» Challenge: Copy the data that follows exactly. Include no pictures.

» Data shown:
[start]
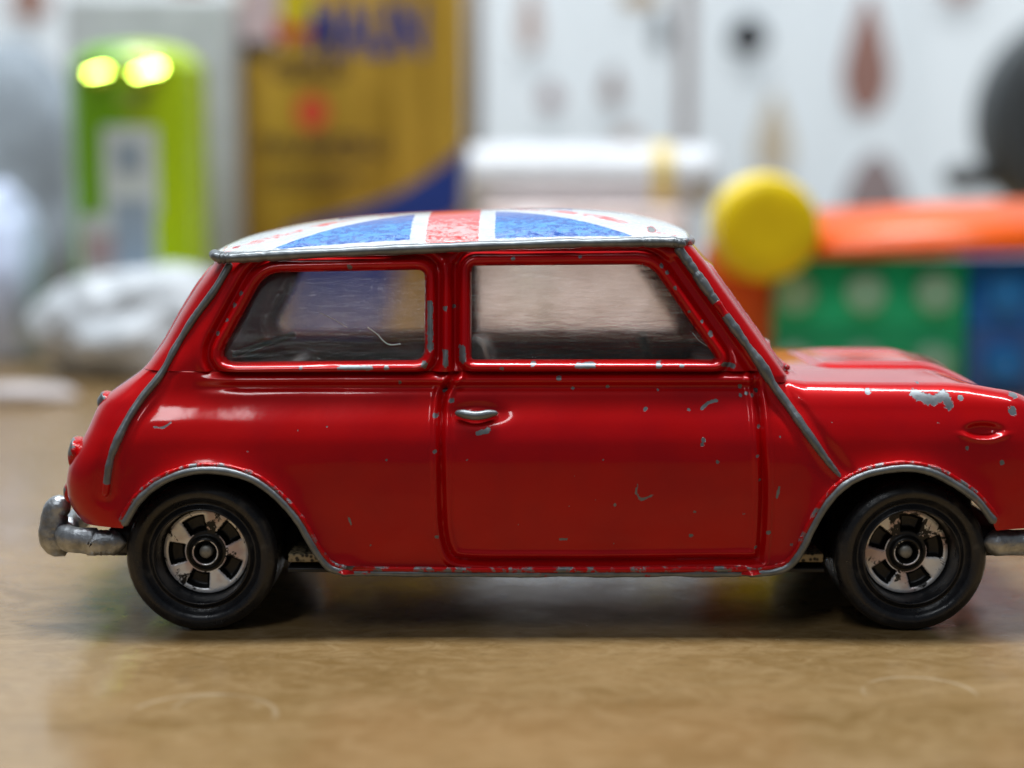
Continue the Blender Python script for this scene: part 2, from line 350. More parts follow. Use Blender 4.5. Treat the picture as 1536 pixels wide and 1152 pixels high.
# paint chips measured on the near flank: (x, y, radius) or ([points], radius)
chips = [(362,440,5),(352,457,5),(342,480,4),(327,500,5),(452,552,4),([(510,551),(557,551)],4.5),(580,551,5),(637,546,7),([(645,455),(646,522)],6),(668,462,5),(681,460,4),
 ([(668,527),(669,546)],6),([(693,522),(694,540)],7),(600,573,4),(753,552,4),(800,545,6),([(866,548),(890,547)],6),(988,547,7),(1022,548,5),([(1085,546),(1100,549)],5),(1065,500,6),(1052,482,4),(1033,467,3),
 (992,398,4.5),(1000,408,5),(1012,432,4),(838,567,5),(987,585,3),(968,613,5),(1033,615,4),([(1053,613),(1062,604),(1075,601)],3.2),(1055,660,5),(1053,667,4),(1076,693,4),(922,757,3.5),(1036,803,4.5),(1042,768,3),
 (1116,770,3),([(956,727),(954,740),(962,750),(979,743)],2.2),([(840,809),(850,809)],2.2),([(1169,730),(1165,747)],2.4),(1187,815,4),(1152,798,4.5),(653,623,6),(677,600,6),(652,677,5),(655,805,4),([(717,650),(733,645)],5),
 (1111,593,4),(1120,590,4),(1128,592,4),([(1374,592),(1398,601),(1418,594),(1424,607)],10),(1382,575,4),(1304,588,6),(1442,597,6),(1519,617,9),(1524,590,9),(1451,672,4),(1504,694,4.5),(1407,634,2.5),(257,498,5),
 (232,640,2),([(232,641),(245,642),(256,634)],2),([(522,775),(527,787)],2),(556,818,3),(372,677,2),(580,690,2.5),(700,690,2),(490,640,2),(905,690,2),(1170,655,2.5),(1138,640,4),(1136,684,4),(1140,720,3),(1133,820,4),(700,375,3),(525,400,5),(870,385,4),(770,388,4),(1225,775,4),(1110,580,5),(860,583,4),(912,580,4)]
for _ in range(16): chips.append((rng.uniform(230, 1500), rng.uniform(590, 840), rng.uniform(1.0, 1.7)))
def chipfield(X, Z):
    out = np.zeros(X.shape)
    for c in chips:
        if len(c) == 2: P = side(c[0]); r = .74*c[1]*PX
        else: P = side([(c[0], c[1])]*2); P[1, 0] += 1e-4; r = .74*c[2]*PX
        lo, hi = P.min(0)-2*r, P.max(0)+2*r
        s = (X > lo[0]) & (X < hi[0]) & (Z > lo[1]) & (Z < hi[1])
        if s.any(): out[s] = np.maximum(out[s], np.clip(1.05-seg_dist(X[s], Z[s], P)/(1.7*r), 0, 1))
    return out
handle_px = (715, 621)
HC = side([handle_px])[0]; IC = side([(1476, 646)])[0]
def relief_tub(X, Z):
    R = np.zeros(X.shape)
    x0, x1 = side([(262, 570)])[0][0], side([(1143, 570)])[0][0]
    zb = lambda py: np.interp(X, *side([(262, py), (700, py), (1143, py)]).T)
    m = np.clip((X-x0-.1)/.25, 0, 1)*np.clip((x1-X)/.05, 0, 1)
    R += m*(.020*g(Z-zb(570), .022) - .022*g(Z-zb(581), .024) - .030*g(Z-zb(557), .020))
    d = seg_dist(X, Z, door_line)
    R += .014*g(d-.038, .013) - .027*g(d, .017)
    da = np.minimum(seg_dist(X, Z, arch_r), seg_dist(X, Z, arch_f)); R += .052*np.exp(-da/.055)
    R += .030*np.exp(-seg_dist(X, Z, sill)/.04)
    R -= .016*g(seg_dist(X, Z, seam_f)-.055, .03) + .010*g(seg_dist(X, Z, seam_r)-.05, .03)
    q = np.hypot((X-HC[0])/.15, (Z-HC[1])/.055); R -= .022*g(q-.6, .55)
    q = np.hypot((X-IC[0])/.095, (Z-IC[1])/.038); R += -.038*np.exp(-q**4) + .014*g(q-1.3, .3)*np.clip((IC[1]-Z)/.03, 0, 1)
    zs = side([(1300, 668)])[0][1]; mf = np.clip((X-side([(1230, 660)])[0][0])/.3, 0, 1); R -= .010*mf/(1+np.exp((Z-zs)/.04))
    R += .0016*np.sin(X*5.1+1)*np.sin(Z*7.3+.4) + .0010*np.sin(X*11.7-Z*6.)
    return R
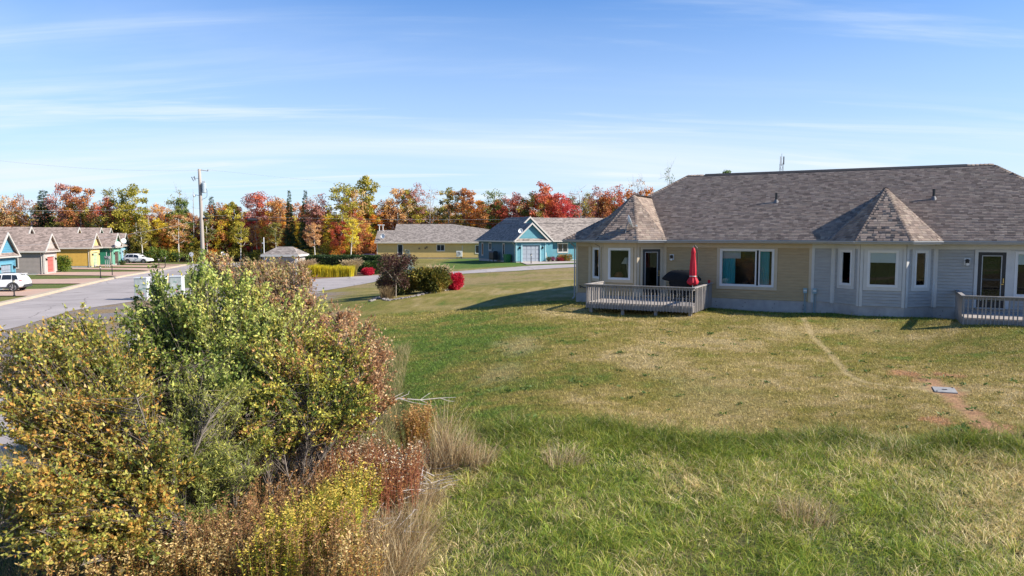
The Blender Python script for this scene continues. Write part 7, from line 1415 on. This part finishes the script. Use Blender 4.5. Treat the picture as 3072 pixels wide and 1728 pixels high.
def dead_branches():
    rg = np.random.default_rng(90); a = at_y(1122, 1262, 15.2); g = hz1(a[0], a[1]); B = empty('fallen_branch', (a[0], a[1], g), 0, 'bleached bare branch reaching out over the green lawn from the thicket', 'dead branch')
    P = lambda px, py, Y: at_y(px, py, Y) - np.array([a[0], a[1], g]); m = MB()
    main = [np.array([-.45, -.1, -.05]), np.array([-.2, -.05, .35]), P(1122, 1262, 15.2), P(1150, 1215, 15.5), P(1195, 1195, 15.7), P(1260, 1200, 15.8), P(1320, 1194, 16.0), P(1368, 1192, 16.1)]; m.tube(main, [.03, .026, .022, .018, .015, .011, .008, .004], 5)
    for pts in ([P(1195, 1195, 15.7), P(1225, 1182, 15.8), P(1228, 1172, 15.9)], [P(1260, 1200, 15.8), P(1285, 1182, 15.9), P(1292, 1178, 16)], [P(1150, 1215, 15.5), P(1160, 1235, 15.5), P(1147, 1240, 15.5)], [P(1195, 1195, 15.7), P(1240, 1208, 15.7), P(1300, 1217, 15.8)], [P(1260, 1200, 15.8), P(1290, 1212, 15.8)], [P(1320, 1194, 16), P(1345, 1203, 16.0), P(1362, 1204, 16.1)], [P(1150, 1215, 15.5), P(1185, 1190, 15.6), P(1210, 1178, 15.8)]): m.tube(pts, [.009, .006, .003][:len(pts)] if len(pts) == 3 else [.008, .004], 4)
    m.build('branch', M_DEAD, B)
    for nm, lab, spots in (('brush_pile', 'gray dead twigs heaped at the foot of the rust wildflowers', [(1060, 1610, .5), (1120, 1600, .45), (1150, 1630, .3)]), ('brush_pile', 'pale dead twigs lying beside the straw grass clump', [(1230, 1440, .35), (1260, 1420, .3), (1290, 1480, .25)])):
        c = ground_at(spots[0][0], spots[0][1]); B = empty(nm, tuple(c), 0, lab, 'brush pile', 'heaps of dead twigs'); m = MB()
        for px, py, r_ in spots:
            q = ground_at(px, py)
            for _ in range(26):
                s0 = np.array([q[0] + rg.normal(0, r_ * .6), q[1] + rg.normal(0, r_ * .6), hz1(q[0], q[1]) + rg.uniform(.02, .25)]) - c; an = rg.uniform(0, 6.283); l = rg.uniform(.25, .9); e = s0 + np.array([math.cos(an) * l, math.sin(an) * l, rg.uniform(-.05, .25)]); m.tube([s0, (s0 + e) / 2 + rg.normal(0, .04, 3), e], [.009, .007, .003], 4)
        m.build('twigs', M_DEAD, B)['kind'] = 'stuff'
dead_branches()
[end]
» Result of the task:
Continue the Blender Python script for this scene: part 2, from line 350. More parts follow. Use Blender 4.5. Treat the picture as 1536 pixels wide and 1152 pixels high.
# paint chips measured on the near flank: (x, y, radius) or ([points], radius)
chips = [(362,440,5),(352,457,5),(342,480,4),(327,500,5),(452,552,4),([(510,551),(557,551)],4.5),(580,551,5),(637,546,7),([(645,455),(646,522)],6),(668,462,5),(681,460,4),
 ([(668,527),(669,546)],6),([(693,522),(694,540)],7),(600,573,4),(753,552,4),(800,545,6),([(866,548),(890,547)],6),(988,547,7),(1022,548,5),([(1085,546),(1100,549)],5),(1065,500,6),(1052,482,4),(1033,467,3),
 (992,398,4.5),(1000,408,5),(1012,432,4),(838,567,5),(987,585,3),(968,613,5),(1033,615,4),([(1053,613),(1062,604),(1075,601)],3.2),(1055,660,5),(1053,667,4),(1076,693,4),(922,757,3.5),(1036,803,4.5),(1042,768,3),
 (1116,770,3),([(956,727),(954,740),(962,750),(979,743)],2.2),([(840,809),(850,809)],2.2),([(1169,730),(1165,747)],2.4),(1187,815,4),(1152,798,4.5),(653,623,6),(677,600,6),(652,677,5),(655,805,4),([(717,650),(733,645)],5),
 (1111,593,4),(1120,590,4),(1128,592,4),([(1374,592),(1398,601),(1418,594),(1424,607)],10),(1382,575,4),(1304,588,6),(1442,597,6),(1519,617,9),(1524,590,9),(1451,672,4),(1504,694,4.5),(1407,634,2.5),(257,498,5),
 (232,640,2),([(232,641),(245,642),(256,634)],2),([(522,775),(527,787)],2),(556,818,3),(372,677,2),(580,690,2.5),(700,690,2),(490,640,2),(905,690,2),(1170,655,2.5),(1138,640,4),(1136,684,4),(1140,720,3),(1133,820,4),(700,375,3),(525,400,5),(870,385,4),(770,388,4),(1225,775,4),(1110,580,5),(860,583,4),(912,580,4)]
for _ in range(16): chips.append((rng.uniform(230, 1500), rng.uniform(590, 840), rng.uniform(1.0, 1.7)))
def chipfield(X, Z):
    out = np.zeros(X.shape)
    for c in chips:
        if len(c) == 2: P = side(c[0]); r = .74*c[1]*PX
        else: P = side([(c[0], c[1])]*2); P[1, 0] += 1e-4; r = .74*c[2]*PX
        lo, hi = P.min(0)-2*r, P.max(0)+2*r
        s = (X > lo[0]) & (X < hi[0]) & (Z > lo[1]) & (Z < hi[1])
        if s.any(): out[s] = np.maximum(out[s], np.clip(1.05-seg_dist(X[s], Z[s], P)/(1.7*r), 0, 1))
    return out
handle_px = (715, 621)
HC = side([handle_px])[0]; IC = side([(1476, 646)])[0]
def relief_tub(X, Z):
    R = np.zeros(X.shape)
    x0, x1 = side([(262, 570)])[0][0], side([(1143, 570)])[0][0]
    zb = lambda py: np.interp(X, *side([(262, py), (700, py), (1143, py)]).T)
    m = np.clip((X-x0-.1)/.25, 0, 1)*np.clip((x1-X)/.05, 0, 1)
    R += m*(.020*g(Z-zb(570), .022) - .022*g(Z-zb(581), .024) - .030*g(Z-zb(557), .020))
    d = seg_dist(X, Z, door_line)
    R += .014*g(d-.038, .013) - .027*g(d, .017)
    da = np.minimum(seg_dist(X, Z, arch_r), seg_dist(X, Z, arch_f)); R += .052*np.exp(-da/.055)
    R += .030*np.exp(-seg_dist(X, Z, sill)/.04)
    R -= .016*g(seg_dist(X, Z, seam_f)-.055, .03) + .010*g(seg_dist(X, Z, seam_r)-.05, .03)
    q = np.hypot((X-HC[0])/.15, (Z-HC[1])/.055); R -= .022*g(q-.6, .55)
    q = np.hypot((X-IC[0])/.095, (Z-IC[1])/.038); R += -.038*np.exp(-q**4) + .014*g(q-1.3, .3)*np.clip((IC[1]-Z)/.03, 0, 1)
    zs = side([(1300, 668)])[0][1]; mf = np.clip((X-side([(1230, 660)])[0][0])/.3, 0, 1); R -= .010*mf/(1+np.exp((Z-zs)/.04))
    R += .0016*np.sin(X*5.1+1)*np.sin(Z*7.3+.4) + .0010*np.sin(X*11.7-Z*6.)
    return R
The Blender Python script for this scene continues. Write part 7, from line 1415 on. This part finishes the script. Use Blender 4.5. Treat the picture as 3072 pixels wide and 1728 pixels high.
def dead_branches():
    rg = np.random.default_rng(90); a = at_y(1122, 1262, 15.2); g = hz1(a[0], a[1]); B = empty('fallen_branch', (a[0], a[1], g), 0, 'bleached bare branch reaching out over the green lawn from the thicket', 'dead branch')
    P = lambda px, py, Y: at_y(px, py, Y) - np.array([a[0], a[1], g]); m = MB()
    main = [np.array([-.45, -.1, -.05]), np.array([-.2, -.05, .35]), P(1122, 1262, 15.2), P(1150, 1215, 15.5), P(1195, 1195, 15.7), P(1260, 1200, 15.8), P(1320, 1194, 16.0), P(1368, 1192, 16.1)]; m.tube(main, [.03, .026, .022, .018, .015, .011, .008, .004], 5)
    for pts in ([P(1195, 1195, 15.7), P(1225, 1182, 15.8), P(1228, 1172, 15.9)], [P(1260, 1200, 15.8), P(1285, 1182, 15.9), P(1292, 1178, 16)], [P(1150, 1215, 15.5), P(1160, 1235, 15.5), P(1147, 1240, 15.5)], [P(1195, 1195, 15.7), P(1240, 1208, 15.7), P(1300, 1217, 15.8)], [P(1260, 1200, 15.8), P(1290, 1212, 15.8)], [P(1320, 1194, 16), P(1345, 1203, 16.0), P(1362, 1204, 16.1)], [P(1150, 1215, 15.5), P(1185, 1190, 15.6), P(1210, 1178, 15.8)]): m.tube(pts, [.009, .006, .003][:len(pts)] if len(pts) == 3 else [.008, .004], 4)
    m.build('branch', M_DEAD, B)
    for nm, lab, spots in (('brush_pile', 'gray dead twigs heaped at the foot of the rust wildflowers', [(1060, 1610, .5), (1120, 1600, .45), (1150, 1630, .3)]), ('brush_pile', 'pale dead twigs lying beside the straw grass clump', [(1230, 1440, .35), (1260, 1420, .3), (1290, 1480, .25)])):
        c = ground_at(spots[0][0], spots[0][1]); B = empty(nm, tuple(c), 0, lab, 'brush pile', 'heaps of dead twigs'); m = MB()
        for px, py, r_ in spots:
            q = ground_at(px, py)
            for _ in range(26):
                s0 = np.array([q[0] + rg.normal(0, r_ * .6), q[1] + rg.normal(0, r_ * .6), hz1(q[0], q[1]) + rg.uniform(.02, .25)]) - c; an = rg.uniform(0, 6.283); l = rg.uniform(.25, .9); e = s0 + np.array([math.cos(an) * l, math.sin(an) * l, rg.uniform(-.05, .25)]); m.tube([s0, (s0 + e) / 2 + rg.normal(0, .04, 3), e], [.009, .007, .003], 4)
        m.build('twigs', M_DEAD, B)['kind'] = 'stuff'
dead_branches()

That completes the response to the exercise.